§ Exercise
Exactly as given, repeat all of the entries.

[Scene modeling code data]
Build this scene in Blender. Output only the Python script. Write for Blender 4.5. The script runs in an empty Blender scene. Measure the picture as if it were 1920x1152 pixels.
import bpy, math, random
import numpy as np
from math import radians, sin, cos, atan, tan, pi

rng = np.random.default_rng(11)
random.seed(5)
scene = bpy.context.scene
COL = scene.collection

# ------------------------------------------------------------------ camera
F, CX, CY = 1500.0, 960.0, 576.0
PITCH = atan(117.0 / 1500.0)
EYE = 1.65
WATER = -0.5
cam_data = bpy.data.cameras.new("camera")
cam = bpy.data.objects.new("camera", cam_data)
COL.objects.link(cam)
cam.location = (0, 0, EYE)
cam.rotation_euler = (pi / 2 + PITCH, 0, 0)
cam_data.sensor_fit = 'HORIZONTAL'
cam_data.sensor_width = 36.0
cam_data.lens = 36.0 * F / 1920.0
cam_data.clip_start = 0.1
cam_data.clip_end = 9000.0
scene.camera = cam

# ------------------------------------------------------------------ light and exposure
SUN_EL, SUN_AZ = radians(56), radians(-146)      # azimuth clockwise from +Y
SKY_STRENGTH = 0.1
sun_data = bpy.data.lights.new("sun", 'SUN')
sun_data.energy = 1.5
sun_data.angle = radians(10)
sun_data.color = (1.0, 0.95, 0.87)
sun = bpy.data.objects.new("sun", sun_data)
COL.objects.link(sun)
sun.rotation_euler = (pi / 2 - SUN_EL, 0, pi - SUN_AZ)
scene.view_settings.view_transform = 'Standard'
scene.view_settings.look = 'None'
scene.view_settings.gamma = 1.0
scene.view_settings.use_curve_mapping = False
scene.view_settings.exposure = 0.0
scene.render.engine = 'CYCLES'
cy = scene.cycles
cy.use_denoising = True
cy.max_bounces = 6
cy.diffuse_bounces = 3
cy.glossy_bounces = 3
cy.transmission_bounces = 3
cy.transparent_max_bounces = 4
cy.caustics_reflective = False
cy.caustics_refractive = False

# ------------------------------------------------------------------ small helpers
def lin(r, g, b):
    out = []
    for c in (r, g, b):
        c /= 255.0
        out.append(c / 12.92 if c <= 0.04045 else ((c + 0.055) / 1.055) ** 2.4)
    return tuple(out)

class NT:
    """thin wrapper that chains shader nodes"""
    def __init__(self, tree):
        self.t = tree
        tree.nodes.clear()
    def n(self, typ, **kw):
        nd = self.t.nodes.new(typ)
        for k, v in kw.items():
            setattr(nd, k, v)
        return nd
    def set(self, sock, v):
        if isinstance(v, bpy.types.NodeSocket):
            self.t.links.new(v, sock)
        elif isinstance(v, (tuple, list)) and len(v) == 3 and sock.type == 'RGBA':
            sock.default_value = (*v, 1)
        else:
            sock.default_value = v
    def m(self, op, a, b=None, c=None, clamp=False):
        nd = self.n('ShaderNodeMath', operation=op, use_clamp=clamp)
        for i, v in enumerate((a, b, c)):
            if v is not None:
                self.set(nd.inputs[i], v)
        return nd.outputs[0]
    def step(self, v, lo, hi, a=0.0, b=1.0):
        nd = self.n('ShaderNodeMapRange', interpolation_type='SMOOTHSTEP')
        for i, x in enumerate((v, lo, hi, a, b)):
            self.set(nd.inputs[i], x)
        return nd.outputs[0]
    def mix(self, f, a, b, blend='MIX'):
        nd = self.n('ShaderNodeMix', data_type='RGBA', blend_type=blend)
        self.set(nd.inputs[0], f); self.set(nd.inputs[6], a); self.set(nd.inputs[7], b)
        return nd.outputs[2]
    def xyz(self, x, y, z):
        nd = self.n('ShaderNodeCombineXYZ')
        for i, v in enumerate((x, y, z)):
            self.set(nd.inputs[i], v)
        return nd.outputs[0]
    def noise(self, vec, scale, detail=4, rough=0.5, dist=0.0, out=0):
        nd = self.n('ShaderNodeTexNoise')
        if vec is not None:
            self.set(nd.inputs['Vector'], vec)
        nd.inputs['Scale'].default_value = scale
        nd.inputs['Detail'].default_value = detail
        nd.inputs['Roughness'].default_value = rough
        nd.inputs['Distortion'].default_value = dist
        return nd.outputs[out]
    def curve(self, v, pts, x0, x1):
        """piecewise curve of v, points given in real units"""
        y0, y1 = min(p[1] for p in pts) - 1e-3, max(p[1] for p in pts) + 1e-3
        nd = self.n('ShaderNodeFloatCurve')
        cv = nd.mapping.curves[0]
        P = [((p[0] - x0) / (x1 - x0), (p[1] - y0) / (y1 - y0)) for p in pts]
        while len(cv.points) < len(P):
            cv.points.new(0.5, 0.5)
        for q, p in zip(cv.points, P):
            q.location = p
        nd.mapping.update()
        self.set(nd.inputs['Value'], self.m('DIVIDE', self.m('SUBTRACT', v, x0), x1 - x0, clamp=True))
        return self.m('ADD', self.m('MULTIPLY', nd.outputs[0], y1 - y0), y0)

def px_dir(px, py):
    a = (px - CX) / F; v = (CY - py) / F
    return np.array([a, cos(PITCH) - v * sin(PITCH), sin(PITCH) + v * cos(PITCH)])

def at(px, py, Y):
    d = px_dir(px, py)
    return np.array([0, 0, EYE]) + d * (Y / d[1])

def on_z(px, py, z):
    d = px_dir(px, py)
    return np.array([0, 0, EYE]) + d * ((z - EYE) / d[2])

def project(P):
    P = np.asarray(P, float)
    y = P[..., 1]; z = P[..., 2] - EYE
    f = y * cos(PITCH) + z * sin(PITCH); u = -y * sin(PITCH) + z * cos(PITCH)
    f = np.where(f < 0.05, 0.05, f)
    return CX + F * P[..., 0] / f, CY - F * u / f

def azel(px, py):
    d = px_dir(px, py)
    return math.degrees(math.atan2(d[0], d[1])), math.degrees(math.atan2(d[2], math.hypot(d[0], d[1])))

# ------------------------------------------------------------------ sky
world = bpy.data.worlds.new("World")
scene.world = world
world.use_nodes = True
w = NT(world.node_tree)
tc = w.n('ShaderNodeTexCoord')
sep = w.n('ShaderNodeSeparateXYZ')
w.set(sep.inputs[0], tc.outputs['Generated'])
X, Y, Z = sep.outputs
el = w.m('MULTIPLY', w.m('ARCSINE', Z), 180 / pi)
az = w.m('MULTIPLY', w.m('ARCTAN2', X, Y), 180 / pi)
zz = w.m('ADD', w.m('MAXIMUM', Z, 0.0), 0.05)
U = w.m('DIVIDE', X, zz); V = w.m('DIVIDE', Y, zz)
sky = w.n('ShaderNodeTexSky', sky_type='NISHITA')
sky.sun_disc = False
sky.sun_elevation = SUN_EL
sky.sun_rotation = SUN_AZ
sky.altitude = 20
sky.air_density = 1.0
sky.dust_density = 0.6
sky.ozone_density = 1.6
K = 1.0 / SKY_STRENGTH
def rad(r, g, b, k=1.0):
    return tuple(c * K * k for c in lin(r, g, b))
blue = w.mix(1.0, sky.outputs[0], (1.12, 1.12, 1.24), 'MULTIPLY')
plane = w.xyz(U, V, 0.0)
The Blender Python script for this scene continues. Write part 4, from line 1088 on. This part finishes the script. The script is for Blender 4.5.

§ Response below
Build this scene in Blender. Output only the Python script. Write for Blender 4.5. The script runs in an empty Blender scene. Measure the picture as if it were 1920x1152 pixels.
import bpy, math, random
import numpy as np
from math import radians, sin, cos, atan, tan, pi

rng = np.random.default_rng(11)
random.seed(5)
scene = bpy.context.scene
COL = scene.collection

# ------------------------------------------------------------------ camera
F, CX, CY = 1500.0, 960.0, 576.0
PITCH = atan(117.0 / 1500.0)
EYE = 1.65
WATER = -0.5
cam_data = bpy.data.cameras.new("camera")
cam = bpy.data.objects.new("camera", cam_data)
COL.objects.link(cam)
cam.location = (0, 0, EYE)
cam.rotation_euler = (pi / 2 + PITCH, 0, 0)
cam_data.sensor_fit = 'HORIZONTAL'
cam_data.sensor_width = 36.0
cam_data.lens = 36.0 * F / 1920.0
cam_data.clip_start = 0.1
cam_data.clip_end = 9000.0
scene.camera = cam

# ------------------------------------------------------------------ light and exposure
SUN_EL, SUN_AZ = radians(56), radians(-146)      # azimuth clockwise from +Y
SKY_STRENGTH = 0.1
sun_data = bpy.data.lights.new("sun", 'SUN')
sun_data.energy = 1.5
sun_data.angle = radians(10)
sun_data.color = (1.0, 0.95, 0.87)
sun = bpy.data.objects.new("sun", sun_data)
COL.objects.link(sun)
sun.rotation_euler = (pi / 2 - SUN_EL, 0, pi - SUN_AZ)
scene.view_settings.view_transform = 'Standard'
scene.view_settings.look = 'None'
scene.view_settings.gamma = 1.0
scene.view_settings.use_curve_mapping = False
scene.view_settings.exposure = 0.0
scene.render.engine = 'CYCLES'
cy = scene.cycles
cy.use_denoising = True
cy.max_bounces = 6
cy.diffuse_bounces = 3
cy.glossy_bounces = 3
cy.transmission_bounces = 3
cy.transparent_max_bounces = 4
cy.caustics_reflective = False
cy.caustics_refractive = False

# ------------------------------------------------------------------ small helpers
def lin(r, g, b):
    out = []
    for c in (r, g, b):
        c /= 255.0
        out.append(c / 12.92 if c <= 0.04045 else ((c + 0.055) / 1.055) ** 2.4)
    return tuple(out)

class NT:
    """thin wrapper that chains shader nodes"""
    def __init__(self, tree):
        self.t = tree
        tree.nodes.clear()
    def n(self, typ, **kw):
        nd = self.t.nodes.new(typ)
        for k, v in kw.items():
            setattr(nd, k, v)
        return nd
    def set(self, sock, v):
        if isinstance(v, bpy.types.NodeSocket):
            self.t.links.new(v, sock)
        elif isinstance(v, (tuple, list)) and len(v) == 3 and sock.type == 'RGBA':
            sock.default_value = (*v, 1)
        else:
            sock.default_value = v
    def m(self, op, a, b=None, c=None, clamp=False):
        nd = self.n('ShaderNodeMath', operation=op, use_clamp=clamp)
        for i, v in enumerate((a, b, c)):
            if v is not None:
                self.set(nd.inputs[i], v)
        return nd.outputs[0]
    def step(self, v, lo, hi, a=0.0, b=1.0):
        nd = self.n('ShaderNodeMapRange', interpolation_type='SMOOTHSTEP')
        for i, x in enumerate((v, lo, hi, a, b)):
            self.set(nd.inputs[i], x)
        return nd.outputs[0]
    def mix(self, f, a, b, blend='MIX'):
        nd = self.n('ShaderNodeMix', data_type='RGBA', blend_type=blend)
        self.set(nd.inputs[0], f); self.set(nd.inputs[6], a); self.set(nd.inputs[7], b)
        return nd.outputs[2]
    def xyz(self, x, y, z):
        nd = self.n('ShaderNodeCombineXYZ')
        for i, v in enumerate((x, y, z)):
            self.set(nd.inputs[i], v)
        return nd.outputs[0]
    def noise(self, vec, scale, detail=4, rough=0.5, dist=0.0, out=0):
        nd = self.n('ShaderNodeTexNoise')
        if vec is not None:
            self.set(nd.inputs['Vector'], vec)
        nd.inputs['Scale'].default_value = scale
        nd.inputs['Detail'].default_value = detail
        nd.inputs['Roughness'].default_value = rough
        nd.inputs['Distortion'].default_value = dist
        return nd.outputs[out]
    def curve(self, v, pts, x0, x1):
        """piecewise curve of v, points given in real units"""
        y0, y1 = min(p[1] for p in pts) - 1e-3, max(p[1] for p in pts) + 1e-3
        nd = self.n('ShaderNodeFloatCurve')
        cv = nd.mapping.curves[0]
        P = [((p[0] - x0) / (x1 - x0), (p[1] - y0) / (y1 - y0)) for p in pts]
        while len(cv.points) < len(P):
            cv.points.new(0.5, 0.5)
        for q, p in zip(cv.points, P):
            q.location = p
        nd.mapping.update()
        self.set(nd.inputs['Value'], self.m('DIVIDE', self.m('SUBTRACT', v, x0), x1 - x0, clamp=True))
        return self.m('ADD', self.m('MULTIPLY', nd.outputs[0], y1 - y0), y0)

def px_dir(px, py):
    a = (px - CX) / F; v = (CY - py) / F
    return np.array([a, cos(PITCH) - v * sin(PITCH), sin(PITCH) + v * cos(PITCH)])

def at(px, py, Y):
    d = px_dir(px, py)
    return np.array([0, 0, EYE]) + d * (Y / d[1])

def on_z(px, py, z):
    d = px_dir(px, py)
    return np.array([0, 0, EYE]) + d * ((z - EYE) / d[2])

def project(P):
    P = np.asarray(P, float)
    y = P[..., 1]; z = P[..., 2] - EYE
    f = y * cos(PITCH) + z * sin(PITCH); u = -y * sin(PITCH) + z * cos(PITCH)
    f = np.where(f < 0.05, 0.05, f)
    return CX + F * P[..., 0] / f, CY - F * u / f

def azel(px, py):
    d = px_dir(px, py)
    return math.degrees(math.atan2(d[0], d[1])), math.degrees(math.atan2(d[2], math.hypot(d[0], d[1])))

# ------------------------------------------------------------------ sky
world = bpy.data.worlds.new("World")
scene.world = world
world.use_nodes = True
w = NT(world.node_tree)
tc = w.n('ShaderNodeTexCoord')
sep = w.n('ShaderNodeSeparateXYZ')
w.set(sep.inputs[0], tc.outputs['Generated'])
X, Y, Z = sep.outputs
el = w.m('MULTIPLY', w.m('ARCSINE', Z), 180 / pi)
az = w.m('MULTIPLY', w.m('ARCTAN2', X, Y), 180 / pi)
zz = w.m('ADD', w.m('MAXIMUM', Z, 0.0), 0.05)
U = w.m('DIVIDE', X, zz); V = w.m('DIVIDE', Y, zz)
sky = w.n('ShaderNodeTexSky', sky_type='NISHITA')
sky.sun_disc = False
sky.sun_elevation = SUN_EL
sky.sun_rotation = SUN_AZ
sky.altitude = 20
sky.air_density = 1.0
sky.dust_density = 0.6
sky.ozone_density = 1.6
K = 1.0 / SKY_STRENGTH
def rad(r, g, b, k=1.0):
    return tuple(c * K * k for c in lin(r, g, b))
blue = w.mix(1.0, sky.outputs[0], (1.12, 1.12, 1.24), 'MULTIPLY')
plane = w.xyz(U, V, 0.0)
The Blender Python script for this scene continues. Write part 4, from line 1088 on. This part finishes the script. The script is for Blender 4.5.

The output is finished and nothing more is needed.